Spirituality for Today – October 2009 – Volume 14, Issue 3

A Different Drummer

By Rev. Raymond Petrucci

Francis Bernardone and Clare Favorone were two bright kids born into well-to-do families in thirteenth century Assisi, Italy. Their futures would be linked in a very profound way and their lives would highlight the reason for the thirteenth being called "The Greatest of Centuries" by many Church historians.

Assuredly, Saint Francis of Assisi is numbered among the most popular figures of the Church in the view of Catholics and non-Catholics alike. To speak of him, however, as "the saint who liked animals" is like speaking of New York Yankee shortstop Derek Jeter as "that guy who makes commercials." One might find more relevance in aligning Francis to the hippies of the 1960s. He certainly was a radical - to the extreme - except his brand of dropping out was not defined by sex, drugs, and rock-n-roll but by the gospel, compassion, and poverty. In a vision, Francis encountered Jesus calling him to rebuild his Church. He addressed the task both spiritually and literally. Francis was a true reformer. His mission of following Christ's life and teachings in the gospels as literally as he could became a sign that railed against the corruption in the Church and also manifested an unequivocal love for the Church.

An illustration of Saint FrancisSaint Francis

This vigorous religious movement touched the lives of many in Assisi, none more than a young girl named Clare Favorone. The woman who would become Saint Clare of Assisi was born to privilege and would turn from it to follow Francis. She had a profound influence on Francis and he had a deep affection for her; what G. K. Chesterton would call "a pure and spiritual romance." Although Clare would spend most of her life behind the walls of her convent at San Damiano, her holiness, intellect, and fortitude contributed immeasurably to the Franciscan Order. She and her order of nuns became a source of spiritual and temporal strength for the people of Assisi. [The book I recommend is The Friendship of Francis and Clare of Assisi by Jon M. Sweeney]
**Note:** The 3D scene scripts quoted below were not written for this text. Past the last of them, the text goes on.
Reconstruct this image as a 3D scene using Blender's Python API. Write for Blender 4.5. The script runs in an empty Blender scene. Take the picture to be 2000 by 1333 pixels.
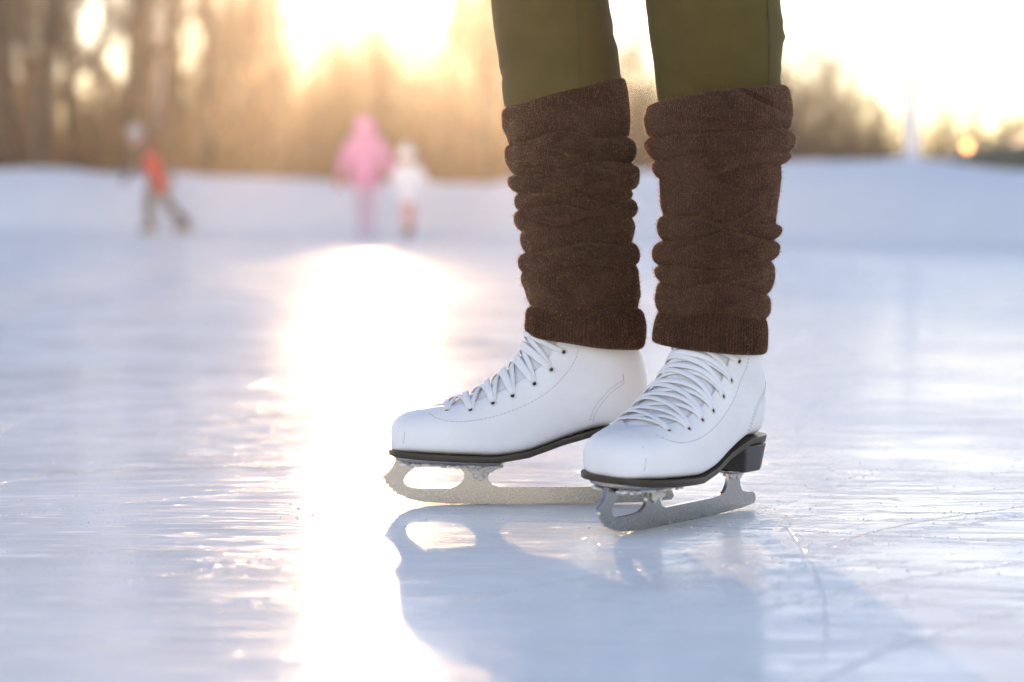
import bpy, bmesh, math, random
import numpy as np
from mathutils import Vector, Matrix, noise
from mathutils.geometry import tessellate_polygon

R = math.radians
random.seed(7); rng = np.random.default_rng(7)
S = bpy.context.scene
COL = S.collection

# ------------------------------------------------------------------ camera
CAM_H, LENS = 0.295, 85.0
FPX = 2000 * LENS / 36
HORIZON = 421.0
PITCH = math.atan((666.5 - HORIZON) / FPX)
cd = bpy.data.cameras.new('camera'); cam = bpy.data.objects.new('camera', cd); COL.objects.link(cam)
cam.location = (0, 0, CAM_H); cam.rotation_euler = (math.pi / 2 - PITCH, 0, 0)
cd.lens = LENS; cd.sensor_width = 36; cd.clip_start = 0.05; cd.clip_end = 3000
cd.dof.use_dof = True; cd.dof.focus_distance = 2.38; cd.dof.aperture_fstop = 4.2
S.camera = cam

# ------------------------------------------------------------------ sky and sun
SUN_EL, SUN_AZ = R(6.6), math.atan(-280 / FPX)      # azimuth measured from +Y towards +X
w = bpy.data.worlds.new('World'); S.world = w; w.use_nodes = True
nt = w.node_tree; bg = nt.nodes['Background']
sky = nt.nodes.new('ShaderNodeTexSky'); sky.sky_type = 'NISHITA'; sky.sun_disc = False
sky.sun_elevation = SUN_EL; sky.sun_rotation = SUN_AZ
sky.air_density = 1.0; sky.dust_density = 0.0; sky.ozone_density = 0.6; sky.altitude = 900
tint = nt.nodes.new('ShaderNodeMix'); tint.data_type = 'RGBA'; tint.blend_type = 'MULTIPLY'; tint.inputs[0].default_value = 1; tint.inputs[7].default_value = (1.13, .96, 1.06, 1)
nt.links.new(sky.outputs[0], tint.inputs[6]); nt.links.new(tint.outputs[2], bg.inputs[0]); bg.inputs[1].default_value = 0.15
sd = bpy.data.lights.new('sun', 'SUN'); sun = bpy.data.objects.new('sun', sd); COL.objects.link(sun)
sd.energy = 2.0; sd.angle = R(0.53); sd.color = (1.0, 0.63, 0.33)
to_sun = Vector((math.sin(SUN_AZ) * math.cos(SUN_EL), math.cos(SUN_AZ) * math.cos(SUN_EL), math.sin(SUN_EL)))
sun.rotation_euler = to_sun.to_track_quat('Z', 'Y').to_euler(); sun.location = (-6, 60, 30)
S.view_settings.view_transform = 'Standard'; S.view_settings.look = 'None'
S.view_settings.exposure = 1.68; S.view_settings.gamma = 1.0
cy = S.cycles
cy.use_denoising = True; cy.max_bounces = 8; cy.diffuse_bounces = 3; cy.glossy_bounces = 3
cy.transmission_bounces = 3; cy.volume_bounces = 0; cy.transparent_max_bounces = 12
cy.sample_clamp_indirect = 6.0; cy.caustics_reflective = False; cy.caustics_refractive = False

# ------------------------------------------------------------------ helpers
def at(u, v, Y):                                     # a pixel of the photograph taken out to depth Y
    a, b = (u - 1000) / FPX, (666.5 - v) / FPX
    c, s = math.cos(PITCH), math.sin(PITCH)
    d = Vector((a, c + b * s, b * c - s))
    return Vector((0, 0, CAM_H)) + d * (Y / d.y)

def ground(u, v):                                    # a pixel put on the ice
    p = at(u, v, 1.0); k = CAM_H / (CAM_H - p.z)
    return Vector((p.x * k, k, 0))

def tag(o, label=None, cat=None, group=None, kind=None):
    for k, x in (('label', label), ('category', cat), ('group', group), ('kind', kind)):
        if x: o[k] = x
    return o

def link(name, me, m=None, parent=None, smooth=True):
    o = bpy.data.objects.new(name, me); COL.objects.link(o)
    for x in (m if isinstance(m, (list, tuple)) else [m] if m else []): me.materials.append(x)
    if smooth: me.shade_smooth()
    if parent: o.parent = parent
    return o

def empty(name, loc=(0, 0, 0), rz=0.0, parent=None):
    o = bpy.data.objects.new(name, None); COL.objects.link(o)
    o.location = loc; o.rotation_euler = (0, 0, rz); o.empty_display_size = 0.1
    if parent: o.parent = parent
    return o

def pymesh(name, vs, fs):
    me = bpy.data.meshes.new(name); me.from_pydata([tuple(v) for v in vs], [], fs); me.update(); return me

def grid_mesh(name, P, closed=False, uv=None):       # P: (rows, cols, 3) array, quads between
    n, m = P.shape[:2]
    me = bpy.data.meshes.new(name)
    idx = np.arange(n * m).reshape(n, m)
    nxt = np.roll(idx, -1, 1) if closed else idx[:, 1:]
    cur = idx if closed else idx[:, :-1]
    q = np.stack([cur[:-1], nxt[:-1], nxt[1:], cur[1:]], -1).reshape(-1, 4)
    me.vertices.add(n * m); me.vertices.foreach_set('co', P.reshape(-1).astype(np.float32))
    me.loops.add(q.size); me.loops.foreach_set('vertex_index', q.reshape(-1).astype(np.int32))
    me.polygons.add(len(q)); me.polygons.foreach_set('loop_start', np.arange(0, q.size, 4, dtype=np.int32))
    if uv is not None:
        UV = uv.reshape(-1, 2)[q.reshape(-1)]
        if closed:                                   # no seam: wrap the last column
            UV = UV.reshape(-1, 4, 2).copy(); last = UV[:, 1, 0] < UV[:, 0, 0]
            UV[last, 1, 0] += 1; UV[last, 2, 0] += 1; UV = UV.reshape(-1, 2)
        l = me.uv_layers.new(name='UVMap'); l.data.foreach_set('uv', UV.reshape(-1).astype(np.float32))
    me.update(calc_edges=True); me.validate(); return me

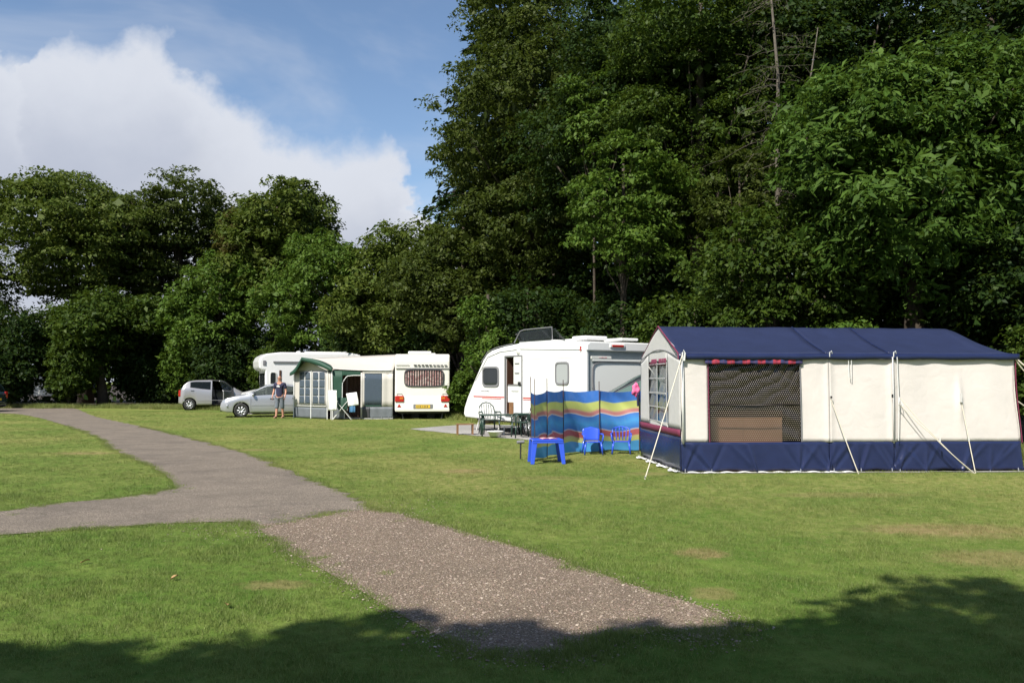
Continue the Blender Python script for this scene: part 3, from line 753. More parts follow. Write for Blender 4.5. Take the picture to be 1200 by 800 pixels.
# nearly bare larch with a pale trunk
def larch():
    rs = np.random.RandomState(21); t = thing('larch_tree', 'thin larch with pale bare trunk and dead twigs left of the chestnut', 'tree', (7.75, 24.8, 0), 0, GW)
    mb = MB(); mb.tube([(0, 0, -.1), (.02, 0, 4), (.05, 0, 8), (.1, 0, 10.5), (-.15, 0, 14)], [.13, .1, .075, .05, .02], 7)
    mb.tube([(.04, 0, 7.6), (.5, -.1, 8.6), (.95, -.1, 10), (1.3, 0, 12)], [.05, .04, .03, .012], 6)
    tw = MB(); Ps = []
    for k in range(85):
        z = rs.uniform(5.2, 13.5); a = rs.uniform(0, 2*pi); l = rs.uniform(.5, 1.7)*(1.15-.05*(z-5))
        d = Vector((cos(a), sin(a), 0)); s = Vector((.04, 0, z)); pts = [s]
        for j in range(1, 5): pts.append(s+d*l*j/4+Vector((rs.normal(0, .05), rs.normal(0, .05), -.32*l*(j/4)**1.4+rs.normal(0, .04))))
        tw.tube(pts, [.012, .009, .007, .005, .003], 3, False)
        for j in range(6):
            b = pts[rs.randint(1, 5)]; e = b+Vector(tuple(rs.normal(0, .2, 3)))+d*.12+Vector((0, 0, -.1)); tw.tube([b, (b+e)/2+Vector((0, 0, .03)), e], [.005, .004, .002], 3, False)
            if z > 5.9:
                for _ in range(5): Ps.append(tuple(b.lerp(e, rs.uniform(.1, 1.1))))
    P = np.array(Ps)+rs.normal(0, .05, (len(Ps), 3)); N = len(P); L = rs.uniform(.05, .13, N)
    V = leaf_quads(P, unit(rs.normal(size=(N, 3))+np.array([0, 0, .7])), rs.normal(size=(N, 3)), L, L*.4)
    me = raw_mesh('crown', V, np.arange(len(V)), 'leaf_beech_olive'); c = bpy.data.objects.new('crown', me); C.objects.link(c); c.parent = t
    mb.build('trunk', 'bark_pale', t, True); o = tw.build('twigs', 'bark_pale', t); return t
larch()

# trees behind the photographer; only their shade is seen on the near lawn
GB = 'trees behind the viewer that shade the near lawn'
SHADE = [((-1.5, 4.8), 11, 'broad tree behind the viewer, shading the bottom left of the lawn'),
         ((1.05, 4.85), 12, 'tall tree behind the viewer, shading the end of the gravel path'),
         ((2.7, 5.4), 12, 'tree behind the viewer, shading the lower right lawn below the tent'),
         ((-4.7, 4.75), 12, 'tree left behind the viewer, shading the bottom left corner'),
         ((5.1, 6.0), 11, 'tree right behind the viewer, its fingers of shade reaching the right edge')]
first = None
for i, ((sx, sy), h, lab) in enumerate(SHADE):
    # the top of each crown throws its shade on the given spot of the lawn
    k = 1/math.tan(SUN_EL); x = sx-sin(SUN_AZ)*k*h; y = sy-cos(SUN_AZ)*k*h
    if first is None:
        first = tree('shade_tree', lab, x, y, 2.7, 12.3, 3.0, 'leaf_beech', GB, .3, seed=61, lobes=15, clumps=460, per=62, leaf=.22, cr=.17, flat=.6, back=0, core=2.6, lobe_r=.46)
    else:
        o = copy_tree(first); place(o, (x, y, h-12), i*1.3, lab, GB)
        if h > 11: o.location.z = .0; o.scale = (1, 1, 13.3/12.3)
    o = first if i == 0 else o
    if h <= 11: o.location.z = 0

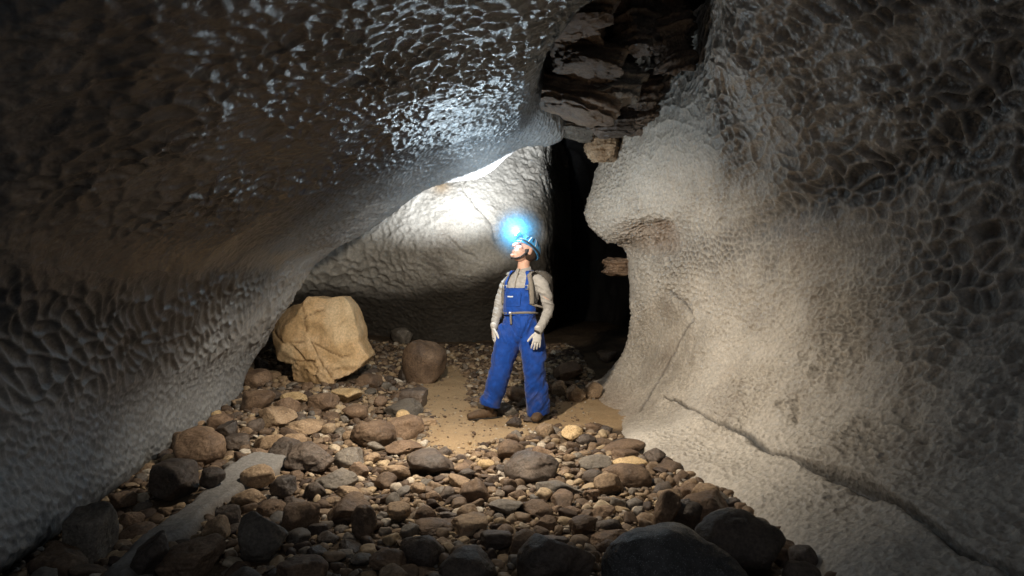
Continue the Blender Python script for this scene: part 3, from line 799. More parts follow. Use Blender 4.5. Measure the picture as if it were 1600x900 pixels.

Can the overwhelming spirituality of two individuals living so many centuries ago speak to a twenty-first century world? If questions about family relations, materialism, and true friendships between men and woman are counted as concerns in this age, then the answer is in the affirmative. Pursuing a vocational path not in accord with the hopes of one's family presents many emotional and practical obstacles. If the nature of the life's work sought is noble, the stresses may be softened more easily. Yet, should the goals of an individual be deemed dangerous, immoral, or ill-conceived, one can hope that reason and love among family members can rule the day.

The inflated status of material things as the sole purpose for existence has sent a tsunami of troubles pounding against the shores of marriage and family life. Often, the importance of nurturing the treasures of God's love, a supportive family, and true friends comes too late. When the golden nuggets of faith and wisdom have been one's constant companion, life, in its joys and sorrows, will have revealed all its hidden gifts along the way.

Can friendship between a man and a woman happen authentically or will sexual tensions always spoil its development? Francis and Clare proved that friendship, pure and chaste, can not only exist, but also thrive between members of the opposite sex. Their affection for one another was grounded in the passion of their desire to serve God and a true concern for each other's well being. They shared a mutual respect for the way in which the Holy Spirit had transformed their lives and in the importance of their work. A successful friendship (or a marriage) between a man and a woman requires an indefatigable focus on each other as complete human beings with all the concomitant qualities of being such. I believe it was the poet Yeats who wrote, "I have spread my dreams under your feet. Tread softy because you tread upon my dreams." Respect for the power of each life to grace another or to harm it must be kept foremost in one's mind.

"If a man does not keep pace with his companions, perhaps it is because he hears a different drummer." - Henry David Thoreau easily could have been referring to Saint Francis and Saint Clare. Though few are called to the austere spiritual model that they adopted, all can benefit from their example. They revealed an intimacy with Christ that gave a dignity and a beauty to all creation and a service to their God who fulfilled all hopes. Within the hearts and souls of all men and women, the creative spirit of God can inspire ways of approaching daily life that would express not only the presence of Christ, but also the gift of a Christ-like people. A fitting conclusion may be found in the words uttered by Francis to his followers as he lay dying: "Now I have done what is mine to do. May Christ teach you what is yours to do."